Recorded information:

— Start —

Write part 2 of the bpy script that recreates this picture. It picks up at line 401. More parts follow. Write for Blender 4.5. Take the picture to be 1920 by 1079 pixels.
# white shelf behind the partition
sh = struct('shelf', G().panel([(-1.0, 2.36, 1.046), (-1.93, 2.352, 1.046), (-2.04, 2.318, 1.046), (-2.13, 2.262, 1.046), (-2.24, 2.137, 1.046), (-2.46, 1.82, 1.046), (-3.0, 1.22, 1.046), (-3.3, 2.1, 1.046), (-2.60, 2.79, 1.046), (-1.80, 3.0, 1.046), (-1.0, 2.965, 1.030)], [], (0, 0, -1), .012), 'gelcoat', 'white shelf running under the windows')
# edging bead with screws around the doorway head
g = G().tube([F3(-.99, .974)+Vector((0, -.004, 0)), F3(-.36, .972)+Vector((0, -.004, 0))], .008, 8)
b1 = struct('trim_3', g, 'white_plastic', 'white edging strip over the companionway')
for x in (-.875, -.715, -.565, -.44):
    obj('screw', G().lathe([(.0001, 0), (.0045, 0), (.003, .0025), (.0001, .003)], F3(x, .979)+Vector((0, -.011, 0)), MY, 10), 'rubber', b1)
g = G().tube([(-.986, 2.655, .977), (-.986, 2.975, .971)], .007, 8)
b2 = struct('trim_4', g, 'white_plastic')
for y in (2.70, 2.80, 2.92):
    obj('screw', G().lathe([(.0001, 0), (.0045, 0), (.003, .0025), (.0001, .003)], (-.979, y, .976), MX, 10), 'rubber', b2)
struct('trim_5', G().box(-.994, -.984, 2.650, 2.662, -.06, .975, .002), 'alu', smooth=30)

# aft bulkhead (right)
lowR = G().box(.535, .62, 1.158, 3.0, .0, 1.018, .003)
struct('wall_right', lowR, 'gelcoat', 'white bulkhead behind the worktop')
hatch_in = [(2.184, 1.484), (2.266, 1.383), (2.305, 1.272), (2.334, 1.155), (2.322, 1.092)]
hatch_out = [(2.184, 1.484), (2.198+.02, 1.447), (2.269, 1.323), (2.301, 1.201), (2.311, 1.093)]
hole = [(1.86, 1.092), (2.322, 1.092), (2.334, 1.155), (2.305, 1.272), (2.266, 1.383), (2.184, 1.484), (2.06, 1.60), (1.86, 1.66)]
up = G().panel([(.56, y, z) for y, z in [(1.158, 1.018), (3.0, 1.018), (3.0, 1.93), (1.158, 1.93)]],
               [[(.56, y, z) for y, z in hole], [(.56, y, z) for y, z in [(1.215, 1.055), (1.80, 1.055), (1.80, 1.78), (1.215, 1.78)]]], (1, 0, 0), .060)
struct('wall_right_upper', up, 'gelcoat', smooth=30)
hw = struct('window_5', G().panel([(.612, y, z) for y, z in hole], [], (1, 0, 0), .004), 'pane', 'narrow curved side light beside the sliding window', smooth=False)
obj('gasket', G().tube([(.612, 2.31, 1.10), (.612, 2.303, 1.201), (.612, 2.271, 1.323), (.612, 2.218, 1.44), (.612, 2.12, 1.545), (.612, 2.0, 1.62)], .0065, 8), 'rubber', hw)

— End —

Short task: Give back the whole listing, word for word.

Result for this task:
Write part 2 of the bpy script that recreates this picture. It picks up at line 401. More parts follow. Write for Blender 4.5. Take the picture to be 1920 by 1079 pixels.
# white shelf behind the partition
sh = struct('shelf', G().panel([(-1.0, 2.36, 1.046), (-1.93, 2.352, 1.046), (-2.04, 2.318, 1.046), (-2.13, 2.262, 1.046), (-2.24, 2.137, 1.046), (-2.46, 1.82, 1.046), (-3.0, 1.22, 1.046), (-3.3, 2.1, 1.046), (-2.60, 2.79, 1.046), (-1.80, 3.0, 1.046), (-1.0, 2.965, 1.030)], [], (0, 0, -1), .012), 'gelcoat', 'white shelf running under the windows')
# edging bead with screws around the doorway head
g = G().tube([F3(-.99, .974)+Vector((0, -.004, 0)), F3(-.36, .972)+Vector((0, -.004, 0))], .008, 8)
b1 = struct('trim_3', g, 'white_plastic', 'white edging strip over the companionway')
for x in (-.875, -.715, -.565, -.44):
    obj('screw', G().lathe([(.0001, 0), (.0045, 0), (.003, .0025), (.0001, .003)], F3(x, .979)+Vector((0, -.011, 0)), MY, 10), 'rubber', b1)
g = G().tube([(-.986, 2.655, .977), (-.986, 2.975, .971)], .007, 8)
b2 = struct('trim_4', g, 'white_plastic')
for y in (2.70, 2.80, 2.92):
    obj('screw', G().lathe([(.0001, 0), (.0045, 0), (.003, .0025), (.0001, .003)], (-.979, y, .976), MX, 10), 'rubber', b2)
struct('trim_5', G().box(-.994, -.984, 2.650, 2.662, -.06, .975, .002), 'alu', smooth=30)

# aft bulkhead (right)
lowR = G().box(.535, .62, 1.158, 3.0, .0, 1.018, .003)
struct('wall_right', lowR, 'gelcoat', 'white bulkhead behind the worktop')
hatch_in = [(2.184, 1.484), (2.266, 1.383), (2.305, 1.272), (2.334, 1.155), (2.322, 1.092)]
hatch_out = [(2.184, 1.484), (2.198+.02, 1.447), (2.269, 1.323), (2.301, 1.201), (2.311, 1.093)]
hole = [(1.86, 1.092), (2.322, 1.092), (2.334, 1.155), (2.305, 1.272), (2.266, 1.383), (2.184, 1.484), (2.06, 1.60), (1.86, 1.66)]
up = G().panel([(.56, y, z) for y, z in [(1.158, 1.018), (3.0, 1.018), (3.0, 1.93), (1.158, 1.93)]],
               [[(.56, y, z) for y, z in hole], [(.56, y, z) for y, z in [(1.215, 1.055), (1.80, 1.055), (1.80, 1.78), (1.215, 1.78)]]], (1, 0, 0), .060)
struct('wall_right_upper', up, 'gelcoat', smooth=30)
hw = struct('window_5', G().panel([(.612, y, z) for y, z in hole], [], (1, 0, 0), .004), 'pane', 'narrow curved side light beside the sliding window', smooth=False)
obj('gasket', G().tube([(.612, 2.31, 1.10), (.612, 2.303, 1.201), (.612, 2.271, 1.323), (.612, 2.218, 1.44), (.612, 2.12, 1.545), (.612, 2.0, 1.62)], .0065, 8), 'rubber', hw)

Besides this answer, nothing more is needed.